── Dataset content

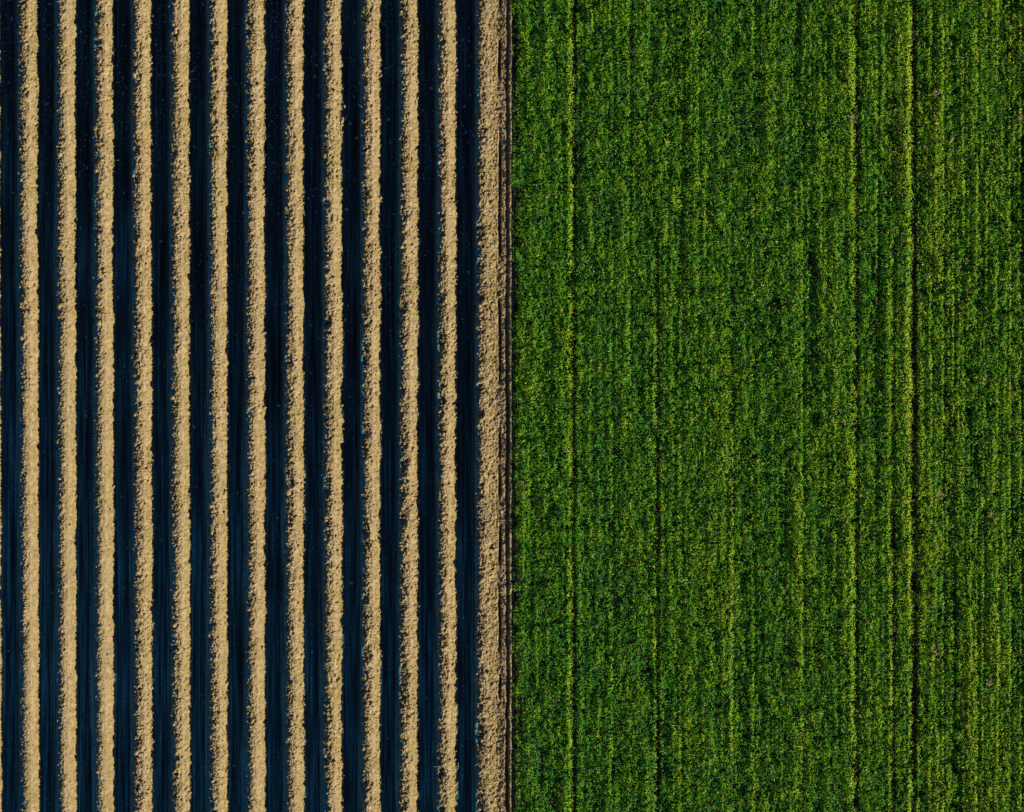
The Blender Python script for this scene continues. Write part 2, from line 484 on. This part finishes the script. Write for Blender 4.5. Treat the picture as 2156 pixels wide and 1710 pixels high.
def surface(x, y):
    """height of the soil surface at one spot"""
    if x > -.36:
        return float(border_height(np.array(x), np.array(y)))
    for i in range(14):
        s = x - float(crest_x(i, np.array(y)))
        P = PS13 if i == 13 else PS
        if P[0] + .05 < s < P[-1] - .05:
            return max(float(ridge_height(i, np.array(s), np.array(y))), 0.0)
    return 0.0


def clod(u, v, sx, sy, sz, rz, label, seed):
    r = np.random.default_rng(seed)
    bm = bmesh.new(); bmesh.ops.create_icosphere(bm, subdivisions=3, radius=1)
    for q in bm.verts:
        c = q.co.normalized()
        f = 1 + .26 * float(fbm(c.x * 2 + c.z, c.y * 2 + seed, 1.5, 3, seed)) + .05 * float(vnoise(c.x * 9, c.y * 9 + c.z * 7, seed))
        q.co = c * f
        q.co.x *= sx; q.co.y *= sy; q.co.z *= sz
    me = bpy.data.meshes.new('soil_clod'); bm.to_mesh(me); bm.free()
    for p in me.polygons: p.use_smooth = True
    me.materials.append(M_SOIL)
    x, y = QX(u), QY(v)
    z = surface(x, y)
    x *= 1 - z / CAM_H; y *= 1 - z / CAM_H
    o = link('soil_clod', me, loc=(x, y, z + sz * .35)); o.rotation_euler = (r.uniform(-.3, .3), r.uniform(-.3, .3), rz)
    return tag(o, label, 'clod', 'large loose soil clods')


CLODS = [
 (856, 299, .045, .10, .06, -.15, 'long slumped clod in front of a dark hole on the ninth ridge'),
 (865, 294, .022, .07, .04, -.2, 'thin curved clod at the outer edge of the ninth ridge'),
 (855, 312, .035, .035, .035, .2, 'round clod just below the long slumped clod on the ninth ridge'),
 (861, 266, .035, .045, .04, .5, 'small clod on the right edge above the hole of the ninth ridge'),
 (438, 96, .04, .055, .035, .6, 'pale clod at the left edge of the fifth ridge near the top'),
 (440, 107, .022, .02, .02, .1, 'tiny bright clod in a notch of the fifth ridge'),
 (287, 124, .02, .045, .035, .7, 'clod with a dark slanting shadow on the third ridge'),
 (382, 40, .035, .045, .035, .1, 'clod sticking out to the right of the fourth ridge at the top'),
 (193, 206, .025, .05, .03, .1, 'narrow clod at the right edge of the second ridge'),
 (332, 891, .055, .045, .06, .5, 'wedge-shaped clod standing free left of the fourth ridge'),
 (437, 866, .03, .05, .045, -.3, 'pointed clod at the left edge of the fifth ridge at mid height'),
 (914, 268, .03, .06, .045, .3, 'clod beside a notch on the left edge of the tenth ridge'),
 (893, 345, .055, .035, .035, .2, 'wide clod lying in the shade of the furrow below the tenth ridge notch'),
 (799, 240, .03, .04, .03, .6, 'clod lying in the dark furrow between the eighth and ninth ridges'),
 (792, 163, .035, .03, .03, 0, 'rounded clod in the dark furrow right of the eighth ridge near the top'),
 (1206, 1201, .03, .045, .04, .3, 'clod at the broken left shoulder of the last wide ridge'),
 (1282, 1202, .03, .035, .03, .2, 'clod by the edge of the green crop beside the wheel rut'),
 (864, 800, .03, .05, .035, .1, 'clod on the right edge of the ninth ridge at mid height'),
]
import bmesh
for q, (u, v, a, b, c_, rz, lab) in enumerate(CLODS):
    clod(u, v, a, b, c_, rz, lab, 30 + q)


def tube(points, r0, r1, n=5):
    P = [np.array(p, float) for p in points]; V = []; F = []
    for k_, p in enumerate(P):
        d = P[min(k_ + 1, len(P) - 1)] - P[max(k_ - 1, 0)]; d /= np.linalg.norm(d)
        a = np.cross(d, (0, 0, 1.0)); a /= np.linalg.norm(a) + 1e-9; b = np.cross(d, a)
        r = r0 + (r1 - r0) * k_ / (len(P) - 1)
        for j in range(n):
            t = 2 * math.pi * j / n; V.append(p + r * (math.cos(t) * a + math.sin(t) * b))
    for k_ in range(len(P) - 1):
        for j in range(n):
            F.append((k_ * n + j, k_ * n + (j + 1) % n, (k_ + 1) * n + (j + 1) % n, (k_ + 1) * n + j))
    return V, F


def stalk(u0, v0, u1, v1, bend, r, label, fork=False, lift=.0):
    x0, y0, x1, y1 = QX(u0), QY(v0), QX(u1), QY(v1)
    base = max(surface(x0, y0), surface((x0 + x1) / 2, (y0 + y1) / 2), surface(x1, y1)) + r + lift
    L = math.hypot(x1 - x0, y1 - y0); nx_, ny_ = -(y1 - y0) / L, (x1 - x0) / L
    pts = []
    for k_ in range(7):
        t = k_ / 6; o_ = bend * L * 4 * t * (1 - t)
        pts.append((x0 + (x1 - x0) * t + nx_ * o_ - x0, y0 + (y1 - y0) * t + ny_ * o_ - y0, .012 * math.sin(t * 3.1)))
    V, F = tube(pts, r, r * .6)
    if fork:
        m = pts[4]; v2, f2 = tube([m, (m[0] + .03, m[1] + .035, .01), (m[0] + .09, m[1] + .05, .015)], r * .8, r * .4)
        F = F + [tuple(q + len(V) for q in f) for f in f2]; V = V + v2
    me = mesh_from('straw_stalk', np.array(V), np.array(F), None, True, (M_STRAW,))
    s_ = 1 - base / CAM_H
    return tag(link('straw_stalk', me, loc=(x0 * s_, y0 * s_, base)), label, 'straw stalk', 'stray straw stalks')


stalk(898, 263, 905, 268, .05, .006, 'short bright straw piece left of the notch on the tenth ridge', lift=.12)
stalk(523, 76, 527, 69, .0, .006, 'short thick straw piece left of the sixth ridge near the top')
stalk(521, 116, 524, 108, .05, .004, 'thin straw piece left of the sixth ridge below the thick one')
stalk(390, 285, 394, 275, .05, .004, 'small straw bit in the furrow right of the fourth ridge')
stalk(478, 182, 492, 166, .05, .005, 'forked straw stalk in the furrow right of the fifth ridge', fork=True, lift=.05)
stalk(417, 942, 423, 959, .03, .003, 'long thin straw stalk in the dark furrow left of the fifth ridge')
stalk(1135, 1933, 1145, 1905, -.15, .006, 'long curved pale straw stalk on the right edge of the twelfth ridge')
stalk(1084, 1917, 1097, 1918, .08, .005, 'short straw stalk lying in the furrow left of the twelfth ridge')
stalk(478, 201, 492, 199, .2, .004, 'curved straw stalk below the forked one right of the fifth ridge')
stalk(38, 1919, 43, 1918, 0, .004, 'tiny straw bit in the furrow at the lower left corner')
stalk(2378, 355, 2385, 342, .03, .008, 'pale straight straw stalk poking out of the green crop at the upper right', lift=.15)


def tuft(u, v, rad, n, label, seed):
    r = np.random.default_rng(seed); x, y = QX(u), QY(v)
    z = float(canopy(np.array(x), np.array(y))[0])
    V, Q, T = [], [], []
    for k_ in range(n):
        a = r.uniform(0, 6.28); L = rad * r.uniform(.6, 1.25); w_ = r.uniform(.004, .008); el = r.uniform(.15, 1.1)
        ox, oy = r.normal(0, rad * .3, 2)
        d = np.array([math.cos(a), math.sin(a), 0]); p0 = np.array([ox, oy, -.03]); wv = np.array([-d[1], d[0], r.uniform(-.5, .5)]) * w_
        p1 = p0 + (d * math.cos(el) + np.array([0, 0, math.sin(el)])) * L * .6; p2 = p1 + (d + np.array([0, 0, -.2])) * L * .5
        b_ = len(V); V += [p0 - wv, p0 + wv, p1 + wv, p1 - wv, p2]; Q.append((b_, b_ + 1, b_ + 2, b_ + 3)); T.append((b_ + 3, b_ + 2, b_ + 4))
    me = mesh_from('dry_tuft', np.array(V), np.array(Q), np.array(T), False, (M_TUFT,))
    return tag(link('dry_tuft', me, loc=(x * (1 - z / CAM_H), y * (1 - z / CAM_H), z)), label, 'dry tuft', 'withered brown tufts in the green crop')


TUFTS = [
 (2130, 294, .10, 26, 'pale brownish tuft in the crop left of the long pair of ruts, near the top'),
 (2551, 294, .12, 34, 'brown withered tuft at the right border, upper part of the crop'),
 (2313, 366, .06, 18, 'small brown tuft just right of the brightest rut, upper part'),
 (2343, 233, .09, 20, 'loose pale tuft between narrow rows, highest right of the brightest rut'),
 (2350, 1236, .11, 34, 'pinkish brown tuft right of the brightest rut at mid height'),
 (2342, 1627, .09, 26, 'elongated brown tuft right of the brightest rut in the lower part'),
 (2474, 1706, .09, 24, 'brown tuft on a narrow row near the lower right'),
 (2381, 1726, .09, 22, 'sparse pale tuft between two brown tufts at the lower right'),
 (2553, 1633, .10, 28, 'bright brown tuft at the right border, lower part of the crop'),
 (2330, 1546, .06, 18, 'small reddish tuft above the elongated brown tuft at the lower right'),
 (2480, 1290, .07, 18, 'thin straw-coloured tuft near the right side at mid height'),
 (2236, 1570, .06, 16, 'small pale tuft left of the brightest rut in the lower part'),
]
for q, (u, v, rad, n, lab) in enumerate(TUFTS):
    tuft(u, v, rad, n, lab, 200 + q)

# ------------------------------------------------------------------ camera, light, sky
cam = bpy.data.cameras.new('camera'); co = bpy.data.objects.new('camera', cam); COL.objects.link(co)
co.location = (0, 0, CAM_H); cam.sensor_width = 36; cam.lens = 36 * CAM_H / (2 * HALF_W)
cam.clip_end = 2000; SC.camera = co

sun = bpy.data.lights.new('sun', 'SUN'); so = bpy.data.objects.new('sun', sun); COL.objects.link(so)
sun.energy = 5.0; sun.angle = math.radians(.5); sun.color = (1, .93, .82)
so.rotation_euler = (0, math.pi / 2 - SUN_EL, SUN_AZ)

w = bpy.data.worlds.new('World'); SC.world = w; w.use_nodes = True
wt = w.node_tree; sky = wt.nodes.new('ShaderNodeTexSky'); sky.sky_type = 'NISHITA'; sky.sun_disc = False
sky.sun_elevation = SUN_EL; sky.sun_rotation = math.pi / 2 - SUN_AZ
sky.air_density = 1.0; sky.dust_density = .1; sky.ozone_density = 8.0; sky.altitude = 0
wt.links.new(sky.outputs[0], wt.nodes['Background'].inputs[0]); wt.nodes['Background'].inputs[1].default_value = .058
SC.view_settings.view_transform = 'Standard'; SC.view_settings.look = 'None'
SC.view_settings.exposure = .50; SC.view_settings.gamma = 1.0
SC.cycles.max_bounces = 4; SC.cycles.diffuse_bounces = 3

────

Short exercise:
Take the material above from its first line through the line holding "return tag(o, label, 'clod', 'large" and set it down exactly, without the pictures.

Output of the task:
The Blender Python script for this scene continues. Write part 2, from line 484 on. This part finishes the script. Write for Blender 4.5. Treat the picture as 2156 pixels wide and 1710 pixels high.
def surface(x, y):
    """height of the soil surface at one spot"""
    if x > -.36:
        return float(border_height(np.array(x), np.array(y)))
    for i in range(14):
        s = x - float(crest_x(i, np.array(y)))
        P = PS13 if i == 13 else PS
        if P[0] + .05 < s < P[-1] - .05:
            return max(float(ridge_height(i, np.array(s), np.array(y))), 0.0)
    return 0.0


def clod(u, v, sx, sy, sz, rz, label, seed):
    r = np.random.default_rng(seed)
    bm = bmesh.new(); bmesh.ops.create_icosphere(bm, subdivisions=3, radius=1)
    for q in bm.verts:
        c = q.co.normalized()
        f = 1 + .26 * float(fbm(c.x * 2 + c.z, c.y * 2 + seed, 1.5, 3, seed)) + .05 * float(vnoise(c.x * 9, c.y * 9 + c.z * 7, seed))
        q.co = c * f
        q.co.x *= sx; q.co.y *= sy; q.co.z *= sz
    me = bpy.data.meshes.new('soil_clod'); bm.to_mesh(me); bm.free()
    for p in me.polygons: p.use_smooth = True
    me.materials.append(M_SOIL)
    x, y = QX(u), QY(v)
    z = surface(x, y)
    x *= 1 - z / CAM_H; y *= 1 - z / CAM_H
    o = link('soil_clod', me, loc=(x, y, z + sz * .35)); o.rotation_euler = (r.uniform(-.3, .3), r.uniform(-.3, .3), rz)
    return tag(o, label, 'clod', 'large loose soil clods')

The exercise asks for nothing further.